Any help will be appreciated. Thanks.
customer_crm table has 5 different phone numbers in 5 columns. I need to filter all the records where any of the 5 phone numbers exists in table relevant_numbers.
Instead of checking individually each phone number in relevant_numbers
, why not use exists
with an in
condition?
select c.*
from tempdb.customer_crm c
where
exists (
select 1
from tempdb.relevant_contracts o
where o.contract_final = c.contract
)
or exists (
select 1
from tempdb.relevant_numbers n
where n.phone_number in (
c.phone_number_1,
c.phone_number_2,
c.phone_number_3,
c.phone_number_4,
c.phone_number_5
)
)
For performance, you can try the following indexes:
customer_crm(
contract,
phone_number_1,
phone_number_2,
phone_number_3,
phone_number_4,
phone_number_5
)
relevant_contracts(contract_final)
relevant_numbers (phone_number)
I am also unsure that the checks on the length of contract
is beneficial: using a function here makes the query non SARGable (ie prevents the use of an index).
OR
is a performance killer. So is IN ( SELECT ... )
.
The query as it stands is going to do a full table scan of 80M rows, and do lookups into the temp tables. Those secondary lookups will be only 1 row if you go to the effort of indexing your temp tables, or 63K rows otherwise -- That would add up to 25 trillion lookups. It might finish this year.
Plan A: Turn OR
into UNION
:
( SELECT cc.id
FROM tempdb.customer_crm AS cc
JOIN tempdb.relevant_contracts AS rc
WHERE cc.contract = rc.contract
) UNION
( SELECT cc.id
FROM tempdb.customer_crm AS cc
JOIN tempdb.relevant_numbers_1 AS rn
WHERE cc.phone_number_1 = rn.phone_number
) UNION
( SELECT cc.id
FROM tempdb.customer_crm AS cc
JOIN tempdb.relevant_numbers_2 AS rn
WHERE cc.phone_number_2 = rn.phone_number
) UNION
( SELECT cc.id
FROM tempdb.customer_crm AS cc
JOIN tempdb.relevant_numbers_3 AS rn
WHERE cc.phone_number_3 = rn.phone_number
) UNION
( SELECT cc.id
FROM tempdb.customer_crm AS cc
JOIN tempdb.relevant_numbers_4 AS rn
WHERE cc.phone_number_4 = rn.phone_number
) UNION
( SELECT cc.id
FROM tempdb.customer_crm AS cc
JOIN tempdb.relevant_numbers_5 AS rn
WHERE cc.phone_number_5 = rn.phone_number
)
I am assuming that id
is the PRIMARY KEY
of customer_crm
. You will need these indexes on customer_crm
:
INDEX(contract, id)
INDEX(phone_number_1, id)
INDEX(phone_number_2, id)
INDEX(phone_number_3, id)
INDEX(phone_number_4, id)
INDEX(phone_number_5, id)
Use the above query as a subquery, JOIN
that back to customer_crm
to get whatever columns you really need.
That will be on the order of 1 million actions -- much less.

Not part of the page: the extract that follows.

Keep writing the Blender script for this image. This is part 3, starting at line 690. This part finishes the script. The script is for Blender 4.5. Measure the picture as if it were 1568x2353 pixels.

The check for length=12 can come later as a minor annoyance.
Plan B: Don't use 5 columns.
It is usually a bad schema design to have an array of things spread across multiple columns or packed together in a single column. Instead, have another table with (at least) 2 columns: the number
and the id
to join back to the main table.
With INDEX(number)
, it won't matter that it has 5*80M rows.
Plan C: Would you care to back up to before creating the temp tables; other optmizations may be possible.